SYDNEY: The first climate migrants to leave the remote Pacific island nation of Tuvalu have arrived in Australia, hoping to preserve links to their sinking island home, foreign affairs officials said on Thursday.
More than one-third of Tuvalu’s 11,000 population applied for a climate visa to migrate to Australia, under a deal struck between the two countries two years ago.
The intake is capped at 280 visas annually to prevent a brain drain in the small island nation.
Among the islanders selected in the initial intake of climate migrants is Tuvalu’s first female forklift driver, a dentist, and a pastor focused on preserving their spiritual life thousands of kilometers (miles) from home, Australian government officials said.
Tuvalu, one of the countries at greatest risk from climate change because of rising sea levels, is a group of low-lying atolls scattered across the Pacific between Australia and Hawaii.
Manipua Puafolau, from Tuvalu’s main island of Funafuti, arrived in Australia a fortnight ago. A trainee pastor with the most prominent church in Tuvalu, he plans to live in the small town of Naracoorte in the state of South Australia, where several hundred Pacific Islanders work in seasonal agriculture and meat processing jobs.
“For the people moving to Australia, it is not only for their physical and economic well-being, but also calls for spiritual guidance,” he said in a video released by Australia’s foreign affairs department.
Tuvalu Prime Minister Feleti Teo visited the Tuvaluan community in Melton, Melbourne, last month to emphasize the importance of maintaining strong ties and cultural bonds across borders as citizens migrate, Tuvalu officials said.
On Tuvalu’s main atoll of Funafuti, the land is barely wider than the road in many stretches. Families live under thatched roofs, and children play football on the airport runway due to space constraints.

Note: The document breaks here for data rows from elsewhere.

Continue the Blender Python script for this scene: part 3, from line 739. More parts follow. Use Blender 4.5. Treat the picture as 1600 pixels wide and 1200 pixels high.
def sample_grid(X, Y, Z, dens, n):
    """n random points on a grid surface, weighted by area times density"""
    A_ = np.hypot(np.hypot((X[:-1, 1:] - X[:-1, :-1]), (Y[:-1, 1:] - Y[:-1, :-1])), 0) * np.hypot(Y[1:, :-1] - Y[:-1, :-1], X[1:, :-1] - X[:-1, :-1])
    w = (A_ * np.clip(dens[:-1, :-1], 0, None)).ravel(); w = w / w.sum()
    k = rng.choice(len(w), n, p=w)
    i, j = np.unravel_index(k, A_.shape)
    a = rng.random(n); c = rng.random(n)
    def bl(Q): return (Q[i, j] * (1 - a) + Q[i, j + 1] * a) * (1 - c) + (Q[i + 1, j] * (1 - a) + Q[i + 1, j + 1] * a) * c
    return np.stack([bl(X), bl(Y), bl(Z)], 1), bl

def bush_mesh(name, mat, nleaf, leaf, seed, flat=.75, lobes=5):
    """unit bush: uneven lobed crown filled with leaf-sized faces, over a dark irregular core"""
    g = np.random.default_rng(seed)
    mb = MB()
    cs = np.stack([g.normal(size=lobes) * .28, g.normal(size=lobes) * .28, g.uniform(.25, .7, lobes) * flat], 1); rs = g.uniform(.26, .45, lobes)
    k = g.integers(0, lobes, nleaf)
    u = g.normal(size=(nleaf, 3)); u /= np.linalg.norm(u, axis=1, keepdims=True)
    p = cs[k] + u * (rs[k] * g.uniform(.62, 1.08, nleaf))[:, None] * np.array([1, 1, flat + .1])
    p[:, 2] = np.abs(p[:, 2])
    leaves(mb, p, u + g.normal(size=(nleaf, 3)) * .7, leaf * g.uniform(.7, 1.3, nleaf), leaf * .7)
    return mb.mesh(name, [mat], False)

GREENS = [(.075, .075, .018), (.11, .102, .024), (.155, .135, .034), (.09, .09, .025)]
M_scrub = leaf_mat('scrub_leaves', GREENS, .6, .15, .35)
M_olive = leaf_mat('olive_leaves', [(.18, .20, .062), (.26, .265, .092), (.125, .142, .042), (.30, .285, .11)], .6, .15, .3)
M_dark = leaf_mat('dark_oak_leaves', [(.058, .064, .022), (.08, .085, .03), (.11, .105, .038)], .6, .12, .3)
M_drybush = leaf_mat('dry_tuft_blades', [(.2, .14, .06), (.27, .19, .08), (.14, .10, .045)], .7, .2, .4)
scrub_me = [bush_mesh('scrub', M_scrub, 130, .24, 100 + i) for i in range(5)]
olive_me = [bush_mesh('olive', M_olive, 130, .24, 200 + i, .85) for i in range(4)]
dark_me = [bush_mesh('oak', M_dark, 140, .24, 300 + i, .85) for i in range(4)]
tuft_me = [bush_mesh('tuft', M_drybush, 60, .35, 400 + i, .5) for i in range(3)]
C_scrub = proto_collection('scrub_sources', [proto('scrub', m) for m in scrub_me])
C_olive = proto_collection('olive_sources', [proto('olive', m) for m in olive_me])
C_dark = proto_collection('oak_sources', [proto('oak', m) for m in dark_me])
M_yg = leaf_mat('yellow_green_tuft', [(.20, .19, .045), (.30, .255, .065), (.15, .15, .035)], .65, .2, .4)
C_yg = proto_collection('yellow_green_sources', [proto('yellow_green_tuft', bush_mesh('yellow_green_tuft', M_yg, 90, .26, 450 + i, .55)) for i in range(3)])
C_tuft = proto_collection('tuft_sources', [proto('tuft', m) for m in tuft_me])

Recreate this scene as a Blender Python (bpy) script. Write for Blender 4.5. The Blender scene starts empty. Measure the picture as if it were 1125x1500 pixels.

By 2050, NASA scientists project daily tides will submerge half of Funafuti atoll, home to 60 percent of Tuvalu’s residents, where villagers cling to a strip of land as narrow as 20 meters (65 feet). The forecast assumes a one-meter rise in sea levels, while the worst case, double that, would put 90 percent of the country’s main atoll under water.

CLIMATE VISAS OFFER ‘MOBILITY WITH DIGNITY’
Australia’s Foreign Minister Penny Wong said the climate migrants would contribute to Australian society.
The visa offered “mobility with dignity, by providing Tuvaluans the opportunity to live, study and work in Australia as climate impacts worsen,” Wong said in a statement to Reuters.
Support services are being established by Australia to help Tuvaluan families set up in the east coast city of Melbourne, Adelaide in South Australia and in the northern state of Queensland.
Kitai Haulapi, the first female forklift driver in Tuvalu, recently married and will relocate to Melbourne, population five million. In a video released by Australia’s foreign affairs department she says that she hopes to find a job in Australia and continue to contribute to Tuvalu by sending money back to her family.
Dentist Masina Matolu, who has three school-aged children and a seafarer husband, will move with her family to the northern Australian city of Darwin. She plans to work with indigenous communities.
“I can always bring whatever I learn new from Australia back to my home culture, just to help,” she said in a video statement.